The kind of motherhood that learned to give space
I’m taking five days next week to go to Bali by myself.
Not for a retreat.
Not for a conference.
Not because I’m “burnt out” in the dramatic, falling-apart way that sometimes feels required to justify time away.
I’m going because I need space.
To think.
To ground.
To hear myself again without interruption.
To plan what I want next — for me, and for my business.
When I mentioned this to another mum recently, she smiled warmly and said, “I love that for you.”
Then she paused.
”I couldn’t possibly be away from my kids for that long.”
I nodded. I understood.
And then I couldn’t stop thinking about it.
Not in a defensive way.
Not in a why-can’t-you way.
But in a genuinely curious one.
Why can I?
Why has time away always felt not just okay for me, but important?
Why have I never felt that stepping back made me less connected as a mother — but more regulated, more engaged, more myself?
Sitting with it, I realised something else too: our answers to these questions aren’t about love or commitment. They’re shaped by experience.

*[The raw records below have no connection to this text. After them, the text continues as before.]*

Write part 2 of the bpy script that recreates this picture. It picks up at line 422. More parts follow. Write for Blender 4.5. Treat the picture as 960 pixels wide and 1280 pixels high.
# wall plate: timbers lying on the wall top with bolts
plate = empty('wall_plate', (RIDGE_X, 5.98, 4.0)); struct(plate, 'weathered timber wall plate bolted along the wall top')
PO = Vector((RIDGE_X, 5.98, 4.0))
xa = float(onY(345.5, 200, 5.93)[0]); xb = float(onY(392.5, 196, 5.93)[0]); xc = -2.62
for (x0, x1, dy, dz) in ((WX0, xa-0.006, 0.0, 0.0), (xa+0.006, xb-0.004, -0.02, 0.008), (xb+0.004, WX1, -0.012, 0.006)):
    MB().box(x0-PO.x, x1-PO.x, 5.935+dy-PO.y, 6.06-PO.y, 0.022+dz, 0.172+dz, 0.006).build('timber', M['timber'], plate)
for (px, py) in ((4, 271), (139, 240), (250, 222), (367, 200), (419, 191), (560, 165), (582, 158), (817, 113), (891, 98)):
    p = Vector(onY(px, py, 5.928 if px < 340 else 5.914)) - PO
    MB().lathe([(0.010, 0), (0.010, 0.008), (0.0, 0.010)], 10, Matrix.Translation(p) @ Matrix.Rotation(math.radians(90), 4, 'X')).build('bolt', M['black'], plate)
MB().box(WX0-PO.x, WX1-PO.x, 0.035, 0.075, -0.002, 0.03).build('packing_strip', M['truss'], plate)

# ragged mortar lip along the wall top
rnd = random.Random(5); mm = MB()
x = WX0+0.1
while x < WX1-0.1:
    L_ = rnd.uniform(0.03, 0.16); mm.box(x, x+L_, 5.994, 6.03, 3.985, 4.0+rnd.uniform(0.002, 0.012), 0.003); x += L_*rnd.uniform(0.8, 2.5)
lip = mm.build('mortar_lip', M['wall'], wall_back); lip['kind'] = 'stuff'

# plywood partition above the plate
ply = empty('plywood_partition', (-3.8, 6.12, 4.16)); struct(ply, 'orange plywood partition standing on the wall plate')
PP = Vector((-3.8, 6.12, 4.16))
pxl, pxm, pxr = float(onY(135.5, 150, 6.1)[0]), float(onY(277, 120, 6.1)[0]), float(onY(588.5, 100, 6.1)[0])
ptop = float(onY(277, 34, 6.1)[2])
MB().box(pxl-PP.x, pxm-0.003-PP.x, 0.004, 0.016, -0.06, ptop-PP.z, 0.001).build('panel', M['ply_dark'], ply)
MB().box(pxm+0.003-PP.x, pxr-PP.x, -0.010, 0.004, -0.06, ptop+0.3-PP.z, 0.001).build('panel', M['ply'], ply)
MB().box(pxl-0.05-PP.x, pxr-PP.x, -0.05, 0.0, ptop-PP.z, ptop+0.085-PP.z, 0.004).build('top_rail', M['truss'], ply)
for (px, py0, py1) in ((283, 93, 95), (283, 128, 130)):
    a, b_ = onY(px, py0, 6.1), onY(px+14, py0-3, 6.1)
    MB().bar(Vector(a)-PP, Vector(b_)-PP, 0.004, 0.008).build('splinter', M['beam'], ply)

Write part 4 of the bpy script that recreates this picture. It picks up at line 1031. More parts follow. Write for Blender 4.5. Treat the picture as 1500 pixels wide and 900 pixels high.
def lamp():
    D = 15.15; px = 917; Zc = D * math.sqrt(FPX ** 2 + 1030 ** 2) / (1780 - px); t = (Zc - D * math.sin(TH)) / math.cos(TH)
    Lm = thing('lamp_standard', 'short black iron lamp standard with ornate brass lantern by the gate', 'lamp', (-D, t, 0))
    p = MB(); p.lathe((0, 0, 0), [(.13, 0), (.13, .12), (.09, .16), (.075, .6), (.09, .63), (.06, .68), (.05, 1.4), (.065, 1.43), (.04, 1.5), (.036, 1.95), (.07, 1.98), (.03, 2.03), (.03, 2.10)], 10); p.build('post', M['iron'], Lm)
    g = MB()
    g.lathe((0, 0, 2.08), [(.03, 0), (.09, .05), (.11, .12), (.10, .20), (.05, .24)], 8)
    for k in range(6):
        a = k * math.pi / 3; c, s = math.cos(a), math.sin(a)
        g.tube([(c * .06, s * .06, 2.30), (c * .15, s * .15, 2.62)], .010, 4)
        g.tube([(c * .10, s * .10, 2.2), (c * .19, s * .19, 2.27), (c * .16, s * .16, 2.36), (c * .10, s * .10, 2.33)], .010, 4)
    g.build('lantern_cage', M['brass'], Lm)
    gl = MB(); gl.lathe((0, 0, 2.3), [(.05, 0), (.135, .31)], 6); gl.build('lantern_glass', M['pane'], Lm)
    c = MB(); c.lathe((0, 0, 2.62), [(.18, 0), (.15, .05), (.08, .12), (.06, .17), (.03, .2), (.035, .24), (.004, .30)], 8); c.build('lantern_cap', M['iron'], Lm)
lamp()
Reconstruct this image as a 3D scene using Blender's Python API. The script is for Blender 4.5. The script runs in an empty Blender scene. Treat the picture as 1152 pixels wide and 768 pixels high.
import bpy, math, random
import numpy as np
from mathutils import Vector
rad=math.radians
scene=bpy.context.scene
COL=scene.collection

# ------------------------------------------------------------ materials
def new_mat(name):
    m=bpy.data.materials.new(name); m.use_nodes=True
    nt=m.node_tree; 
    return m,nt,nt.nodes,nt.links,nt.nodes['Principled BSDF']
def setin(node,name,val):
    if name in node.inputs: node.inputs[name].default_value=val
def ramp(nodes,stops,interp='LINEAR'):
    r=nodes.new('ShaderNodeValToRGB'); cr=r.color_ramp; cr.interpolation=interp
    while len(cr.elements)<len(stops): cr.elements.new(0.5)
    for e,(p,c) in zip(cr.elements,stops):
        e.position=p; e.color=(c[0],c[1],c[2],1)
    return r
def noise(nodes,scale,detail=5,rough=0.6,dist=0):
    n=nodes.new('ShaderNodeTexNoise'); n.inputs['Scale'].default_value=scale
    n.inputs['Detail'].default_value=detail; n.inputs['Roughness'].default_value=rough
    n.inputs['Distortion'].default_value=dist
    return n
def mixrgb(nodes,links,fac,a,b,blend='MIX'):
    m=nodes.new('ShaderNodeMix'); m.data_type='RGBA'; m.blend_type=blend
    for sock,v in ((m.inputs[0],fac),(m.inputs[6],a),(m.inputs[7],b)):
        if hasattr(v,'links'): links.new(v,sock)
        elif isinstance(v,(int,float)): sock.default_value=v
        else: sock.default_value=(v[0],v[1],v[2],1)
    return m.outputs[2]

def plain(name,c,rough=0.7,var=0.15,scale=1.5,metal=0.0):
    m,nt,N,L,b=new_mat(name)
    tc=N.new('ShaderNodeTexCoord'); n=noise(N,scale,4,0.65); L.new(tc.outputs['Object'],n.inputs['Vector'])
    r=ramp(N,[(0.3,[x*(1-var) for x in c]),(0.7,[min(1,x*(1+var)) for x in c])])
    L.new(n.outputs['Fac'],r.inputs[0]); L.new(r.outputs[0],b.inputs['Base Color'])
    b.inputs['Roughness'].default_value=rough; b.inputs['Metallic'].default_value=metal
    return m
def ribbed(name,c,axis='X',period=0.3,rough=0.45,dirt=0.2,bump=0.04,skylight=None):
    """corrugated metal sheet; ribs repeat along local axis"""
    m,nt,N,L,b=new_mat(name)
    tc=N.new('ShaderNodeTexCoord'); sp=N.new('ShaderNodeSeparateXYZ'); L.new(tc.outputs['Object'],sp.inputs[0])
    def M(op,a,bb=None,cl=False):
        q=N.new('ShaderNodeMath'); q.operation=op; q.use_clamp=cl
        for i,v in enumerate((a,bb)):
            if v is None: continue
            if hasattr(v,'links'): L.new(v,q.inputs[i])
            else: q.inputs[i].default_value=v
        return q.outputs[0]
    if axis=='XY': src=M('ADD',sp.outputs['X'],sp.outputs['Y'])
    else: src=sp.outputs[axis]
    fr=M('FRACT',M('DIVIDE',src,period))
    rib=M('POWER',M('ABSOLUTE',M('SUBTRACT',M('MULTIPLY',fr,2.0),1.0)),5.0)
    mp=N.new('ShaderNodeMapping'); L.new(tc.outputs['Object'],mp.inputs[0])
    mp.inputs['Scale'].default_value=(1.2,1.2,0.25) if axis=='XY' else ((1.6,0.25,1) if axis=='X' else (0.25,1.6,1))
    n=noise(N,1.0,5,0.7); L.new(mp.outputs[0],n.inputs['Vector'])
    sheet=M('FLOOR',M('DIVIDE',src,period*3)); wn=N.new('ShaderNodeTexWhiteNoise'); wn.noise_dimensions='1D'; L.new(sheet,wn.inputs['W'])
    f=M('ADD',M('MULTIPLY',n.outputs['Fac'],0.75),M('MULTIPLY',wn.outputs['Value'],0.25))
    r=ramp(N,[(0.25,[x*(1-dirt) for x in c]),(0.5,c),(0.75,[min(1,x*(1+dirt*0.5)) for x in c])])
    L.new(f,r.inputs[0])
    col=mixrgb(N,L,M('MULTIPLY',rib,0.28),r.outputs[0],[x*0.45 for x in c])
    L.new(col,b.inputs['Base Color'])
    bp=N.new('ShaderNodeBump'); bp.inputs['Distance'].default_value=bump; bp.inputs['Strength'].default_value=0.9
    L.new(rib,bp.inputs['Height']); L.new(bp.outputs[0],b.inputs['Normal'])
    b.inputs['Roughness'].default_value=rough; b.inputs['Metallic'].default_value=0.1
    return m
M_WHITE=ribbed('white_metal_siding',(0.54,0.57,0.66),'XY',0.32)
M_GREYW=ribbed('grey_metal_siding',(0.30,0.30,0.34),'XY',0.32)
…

By nervous systems. By what has felt safe, supported, or possible in our lives.
And for me, the answer goes back further than I first expected.
It’s because I was a step-mum before I was a bio-mum.
In those early years of entering motherhood, my role was very different to the one most women imagine when they picture becoming a mum. My focus wasn’t on being the centre of everything. It was on supporting my husband’s relationship with his children.
And often, that meant stepping aside.
It meant creating space for them to be together — just them.
It meant recognising that my presence, however loving, sometimes changed the very essence of the experience.
It meant understanding that closeness doesn’t always require proximity.
So I became comfortable not being in every moment.
I learned to see motherhood not as one relationship, but many:
– my one-to-one relationship with each child
– my husband’s one-to-one relationship with them
– and the shared dynamic we created together
Each distinct.
Each meaningful.
Each needing room to evolve in its own way.
That perspective quietly shaped me.
And I think this is where something important lives: for some of us, regulation comes through closeness and constant presence. For others, it comes through trust — through knowing the bonds hold even when we step back. Neither is better. They’re simply different ways of being in relationship.
When I later became a bio-mum, that understanding never left.
I’ve never felt that I needed to be the centre of everything. I’ve always known that my daughter and my husband need their own time, their own rhythm, their own way of being together — just as the older two did. And instead of threatening my place, that knowing has given me freedom.
Freedom to step away.
Freedom to let him fully be a father.
Freedom to say, I need space too.
I know my place is real and deeply felt.
My daughter and my husband are absolutely going to miss their mum and wife while I’m gone.
And I don’t see that as something to fix or soften.
Being missed is a sign of connection, not absence.
It’s evidence that the bond exists even when the body isn’t present.
It’s healthy. It’s human. It’s how relationships stretch without breaking.
What I’ve come to understand is that our capacity to step away isn’t a measure of devotion. Some mothers have never had shared care that feels solid enough to lean into. Some have never been shown that relationships can hold when they’re not physically present. Some regulate through proximity, not away from it.
None of that is wrong.
For me, learning early that love could exist in parallel — that bonds could deepen without me being in the middle of them — quietly rewired what felt possible. It taught me to trust the spaces between us, not just the closeness.
I don’t think every mother needs time away.
But I do think every mother deserves the right to ask herself what regulates her — without guilt, comparison, or explanation.
For some, that answer will always be togetherness.
For others, it might include stepping back, going quiet, leaving the room, or boarding a plane alone.
Both can be loving.
Both can be secure.
Both can exist inside a wider, kinder definition of motherhood.
I’m incredibly grateful for the perspective I gained by becoming a step-mum before a bio-mum. This realisation has added another layer of sweetness to this trip.
Not because I need to escape my life.
But because I know my life can hold my leaving — and welcome me back.
And that feels like a quiet, powerful kind of motherhood.